[Saved data entries]

──────────

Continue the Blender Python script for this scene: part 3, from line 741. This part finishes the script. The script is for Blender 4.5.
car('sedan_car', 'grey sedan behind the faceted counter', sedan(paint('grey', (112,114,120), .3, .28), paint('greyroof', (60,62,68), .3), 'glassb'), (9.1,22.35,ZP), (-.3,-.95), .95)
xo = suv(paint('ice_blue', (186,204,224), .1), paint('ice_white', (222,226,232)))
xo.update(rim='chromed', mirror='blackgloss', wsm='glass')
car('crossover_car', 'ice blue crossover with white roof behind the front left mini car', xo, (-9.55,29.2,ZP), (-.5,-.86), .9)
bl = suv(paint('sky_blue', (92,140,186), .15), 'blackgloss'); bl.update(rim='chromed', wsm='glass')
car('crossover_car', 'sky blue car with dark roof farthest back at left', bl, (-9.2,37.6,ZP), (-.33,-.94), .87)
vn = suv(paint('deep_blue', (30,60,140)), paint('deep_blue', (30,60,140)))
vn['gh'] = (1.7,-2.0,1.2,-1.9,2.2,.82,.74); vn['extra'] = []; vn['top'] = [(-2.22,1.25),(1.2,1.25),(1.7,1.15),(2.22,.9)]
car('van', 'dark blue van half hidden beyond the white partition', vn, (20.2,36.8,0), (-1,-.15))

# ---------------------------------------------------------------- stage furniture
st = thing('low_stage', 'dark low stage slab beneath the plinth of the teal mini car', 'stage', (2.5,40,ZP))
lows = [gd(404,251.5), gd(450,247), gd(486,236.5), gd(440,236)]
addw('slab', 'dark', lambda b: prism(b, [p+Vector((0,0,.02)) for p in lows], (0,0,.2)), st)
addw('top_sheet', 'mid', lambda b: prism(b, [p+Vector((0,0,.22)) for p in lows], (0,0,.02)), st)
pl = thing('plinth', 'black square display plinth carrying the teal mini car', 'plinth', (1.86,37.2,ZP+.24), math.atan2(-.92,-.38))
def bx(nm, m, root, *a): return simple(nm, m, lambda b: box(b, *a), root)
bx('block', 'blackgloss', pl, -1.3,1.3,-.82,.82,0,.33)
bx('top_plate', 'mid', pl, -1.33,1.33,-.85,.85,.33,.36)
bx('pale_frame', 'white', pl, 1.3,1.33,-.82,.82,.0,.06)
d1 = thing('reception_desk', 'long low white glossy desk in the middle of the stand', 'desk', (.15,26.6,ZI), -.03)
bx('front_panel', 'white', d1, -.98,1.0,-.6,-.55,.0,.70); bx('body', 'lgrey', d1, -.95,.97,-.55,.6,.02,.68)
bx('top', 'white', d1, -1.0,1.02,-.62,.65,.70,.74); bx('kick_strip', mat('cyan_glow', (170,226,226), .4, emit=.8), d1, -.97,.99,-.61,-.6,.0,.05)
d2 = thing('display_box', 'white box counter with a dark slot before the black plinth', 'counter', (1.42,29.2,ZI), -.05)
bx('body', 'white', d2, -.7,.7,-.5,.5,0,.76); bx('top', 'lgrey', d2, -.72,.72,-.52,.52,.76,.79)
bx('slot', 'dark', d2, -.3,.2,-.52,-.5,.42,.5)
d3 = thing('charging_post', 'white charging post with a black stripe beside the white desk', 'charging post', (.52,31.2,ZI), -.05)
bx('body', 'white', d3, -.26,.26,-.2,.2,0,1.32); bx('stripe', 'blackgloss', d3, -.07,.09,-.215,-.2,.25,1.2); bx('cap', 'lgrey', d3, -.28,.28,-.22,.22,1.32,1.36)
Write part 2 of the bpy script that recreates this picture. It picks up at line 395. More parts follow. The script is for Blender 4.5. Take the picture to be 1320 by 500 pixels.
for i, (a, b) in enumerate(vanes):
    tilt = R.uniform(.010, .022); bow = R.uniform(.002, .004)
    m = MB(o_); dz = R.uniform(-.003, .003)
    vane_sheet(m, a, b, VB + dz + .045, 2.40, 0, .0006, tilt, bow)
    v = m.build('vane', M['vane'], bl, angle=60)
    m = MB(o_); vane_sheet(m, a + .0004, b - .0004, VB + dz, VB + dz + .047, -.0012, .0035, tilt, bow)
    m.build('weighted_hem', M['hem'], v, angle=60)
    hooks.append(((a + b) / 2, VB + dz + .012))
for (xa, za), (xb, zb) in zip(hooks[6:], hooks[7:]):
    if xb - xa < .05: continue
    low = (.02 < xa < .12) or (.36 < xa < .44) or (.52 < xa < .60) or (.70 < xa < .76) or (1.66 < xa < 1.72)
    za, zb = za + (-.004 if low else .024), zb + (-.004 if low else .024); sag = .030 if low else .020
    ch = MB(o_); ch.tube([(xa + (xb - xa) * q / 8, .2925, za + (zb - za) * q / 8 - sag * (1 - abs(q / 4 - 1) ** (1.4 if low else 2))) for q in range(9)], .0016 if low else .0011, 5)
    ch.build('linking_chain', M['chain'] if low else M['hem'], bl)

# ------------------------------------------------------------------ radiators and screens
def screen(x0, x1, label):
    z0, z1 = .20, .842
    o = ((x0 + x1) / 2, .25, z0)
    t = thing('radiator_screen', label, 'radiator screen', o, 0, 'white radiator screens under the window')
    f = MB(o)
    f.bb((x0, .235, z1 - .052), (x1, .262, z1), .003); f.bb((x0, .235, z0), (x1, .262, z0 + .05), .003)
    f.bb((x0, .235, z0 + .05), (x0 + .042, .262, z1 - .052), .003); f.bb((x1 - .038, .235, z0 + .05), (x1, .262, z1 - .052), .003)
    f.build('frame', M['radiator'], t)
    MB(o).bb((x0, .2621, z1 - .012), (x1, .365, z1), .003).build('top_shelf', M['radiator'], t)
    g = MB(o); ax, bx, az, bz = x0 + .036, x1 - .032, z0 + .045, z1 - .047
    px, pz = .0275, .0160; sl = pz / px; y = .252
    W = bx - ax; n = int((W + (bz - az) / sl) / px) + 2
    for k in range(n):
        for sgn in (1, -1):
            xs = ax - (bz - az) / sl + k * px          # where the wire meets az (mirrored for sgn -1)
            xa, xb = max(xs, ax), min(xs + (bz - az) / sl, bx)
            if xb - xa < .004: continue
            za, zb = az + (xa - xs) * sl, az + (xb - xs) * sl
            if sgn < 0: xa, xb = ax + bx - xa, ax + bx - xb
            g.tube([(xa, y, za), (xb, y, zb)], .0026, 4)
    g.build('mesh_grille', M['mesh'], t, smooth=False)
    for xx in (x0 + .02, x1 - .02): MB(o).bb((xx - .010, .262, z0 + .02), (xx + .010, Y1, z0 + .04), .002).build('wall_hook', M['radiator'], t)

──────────

● **Instructions to follow**
Return every entry exactly as given.

● **Final result**
Continue the Blender Python script for this scene: part 3, from line 741. This part finishes the script. The script is for Blender 4.5.
car('sedan_car', 'grey sedan behind the faceted counter', sedan(paint('grey', (112,114,120), .3, .28), paint('greyroof', (60,62,68), .3), 'glassb'), (9.1,22.35,ZP), (-.3,-.95), .95)
xo = suv(paint('ice_blue', (186,204,224), .1), paint('ice_white', (222,226,232)))
xo.update(rim='chromed', mirror='blackgloss', wsm='glass')
car('crossover_car', 'ice blue crossover with white roof behind the front left mini car', xo, (-9.55,29.2,ZP), (-.5,-.86), .9)
bl = suv(paint('sky_blue', (92,140,186), .15), 'blackgloss'); bl.update(rim='chromed', wsm='glass')
car('crossover_car', 'sky blue car with dark roof farthest back at left', bl, (-9.2,37.6,ZP), (-.33,-.94), .87)
vn = suv(paint('deep_blue', (30,60,140)), paint('deep_blue', (30,60,140)))
vn['gh'] = (1.7,-2.0,1.2,-1.9,2.2,.82,.74); vn['extra'] = []; vn['top'] = [(-2.22,1.25),(1.2,1.25),(1.7,1.15),(2.22,.9)]
car('van', 'dark blue van half hidden beyond the white partition', vn, (20.2,36.8,0), (-1,-.15))

# ---------------------------------------------------------------- stage furniture
st = thing('low_stage', 'dark low stage slab beneath the plinth of the teal mini car', 'stage', (2.5,40,ZP))
lows = [gd(404,251.5), gd(450,247), gd(486,236.5), gd(440,236)]
addw('slab', 'dark', lambda b: prism(b, [p+Vector((0,0,.02)) for p in lows], (0,0,.2)), st)
addw('top_sheet', 'mid', lambda b: prism(b, [p+Vector((0,0,.22)) for p in lows], (0,0,.02)), st)
pl = thing('plinth', 'black square display plinth carrying the teal mini car', 'plinth', (1.86,37.2,ZP+.24), math.atan2(-.92,-.38))
def bx(nm, m, root, *a): return simple(nm, m, lambda b: box(b, *a), root)
bx('block', 'blackgloss', pl, -1.3,1.3,-.82,.82,0,.33)
bx('top_plate', 'mid', pl, -1.33,1.33,-.85,.85,.33,.36)
bx('pale_frame', 'white', pl, 1.3,1.33,-.82,.82,.0,.06)
d1 = thing('reception_desk', 'long low white glossy desk in the middle of the stand', 'desk', (.15,26.6,ZI), -.03)
bx('front_panel', 'white', d1, -.98,1.0,-.6,-.55,.0,.70); bx('body', 'lgrey', d1, -.95,.97,-.55,.6,.02,.68)
bx('top', 'white', d1, -1.0,1.02,-.62,.65,.70,.74); bx('kick_strip', mat('cyan_glow', (170,226,226), .4, emit=.8), d1, -.97,.99,-.61,-.6,.0,.05)
d2 = thing('display_box', 'white box counter with a dark slot before the black plinth', 'counter', (1.42,29.2,ZI), -.05)
bx('body', 'white', d2, -.7,.7,-.5,.5,0,.76); bx('top', 'lgrey', d2, -.72,.72,-.52,.52,.76,.79)
bx('slot', 'dark', d2, -.3,.2,-.52,-.5,.42,.5)
d3 = thing('charging_post', 'white charging post with a black stripe beside the white desk', 'charging post', (.52,31.2,ZI), -.05)
bx('body', 'white', d3, -.26,.26,-.2,.2,0,1.32); bx('stripe', 'blackgloss', d3, -.07,.09,-.215,-.2,.25,1.2); bx('cap', 'lgrey', d3, -.28,.28,-.22,.22,1.32,1.36)
Write part 2 of the bpy script that recreates this picture. It picks up at line 395. More parts follow. The script is for Blender 4.5. Take the picture to be 1320 by 500 pixels.
for i, (a, b) in enumerate(vanes):
    tilt = R.uniform(.010, .022); bow = R.uniform(.002, .004)
    m = MB(o_); dz = R.uniform(-.003, .003)
    vane_sheet(m, a, b, VB + dz + .045, 2.40, 0, .0006, tilt, bow)
    v = m.build('vane', M['vane'], bl, angle=60)
    m = MB(o_); vane_sheet(m, a + .0004, b - .0004, VB + dz, VB + dz + .047, -.0012, .0035, tilt, bow)
    m.build('weighted_hem', M['hem'], v, angle=60)
    hooks.append(((a + b) / 2, VB + dz + .012))
for (xa, za), (xb, zb) in zip(hooks[6:], hooks[7:]):
    if xb - xa < .05: continue
    low = (.02 < xa < .12) or (.36 < xa < .44) or (.52 < xa < .60) or (.70 < xa < .76) or (1.66 < xa < 1.72)
    za, zb = za + (-.004 if low else .024), zb + (-.004 if low else .024); sag = .030 if low else .020
    ch = MB(o_); ch.tube([(xa + (xb - xa) * q / 8, .2925, za + (zb - za) * q / 8 - sag * (1 - abs(q / 4 - 1) ** (1.4 if low else 2))) for q in range(9)], .0016 if low else .0011, 5)
    ch.build('linking_chain', M['chain'] if low else M['hem'], bl)

# ------------------------------------------------------------------ radiators and screens
def screen(x0, x1, label):
    z0, z1 = .20, .842
    o = ((x0 + x1) / 2, .25, z0)
    t = thing('radiator_screen', label, 'radiator screen', o, 0, 'white radiator screens under the window')
    f = MB(o)
    f.bb((x0, .235, z1 - .052), (x1, .262, z1), .003); f.bb((x0, .235, z0), (x1, .262, z0 + .05), .003)
    f.bb((x0, .235, z0 + .05), (x0 + .042, .262, z1 - .052), .003); f.bb((x1 - .038, .235, z0 + .05), (x1, .262, z1 - .052), .003)
    f.build('frame', M['radiator'], t)
    MB(o).bb((x0, .2621, z1 - .012), (x1, .365, z1), .003).build('top_shelf', M['radiator'], t)
    g = MB(o); ax, bx, az, bz = x0 + .036, x1 - .032, z0 + .045, z1 - .047
    px, pz = .0275, .0160; sl = pz / px; y = .252
    W = bx - ax; n = int((W + (bz - az) / sl) / px) + 2
    for k in range(n):
        for sgn in (1, -1):
            xs = ax - (bz - az) / sl + k * px          # where the wire meets az (mirrored for sgn -1)
            xa, xb = max(xs, ax), min(xs + (bz - az) / sl, bx)
            if xb - xa < .004: continue
            za, zb = az + (xa - xs) * sl, az + (xb - xs) * sl
            if sgn < 0: xa, xb = ax + bx - xa, ax + bx - xb
            g.tube([(xa, y, za), (xb, y, zb)], .0026, 4)
    g.build('mesh_grille', M['mesh'], t, smooth=False)
    for xx in (x0 + .02, x1 - .02): MB(o).bb((xx - .010, .262, z0 + .02), (xx + .010, Y1, z0 + .04), .002).build('wall_hook', M['radiator'], t)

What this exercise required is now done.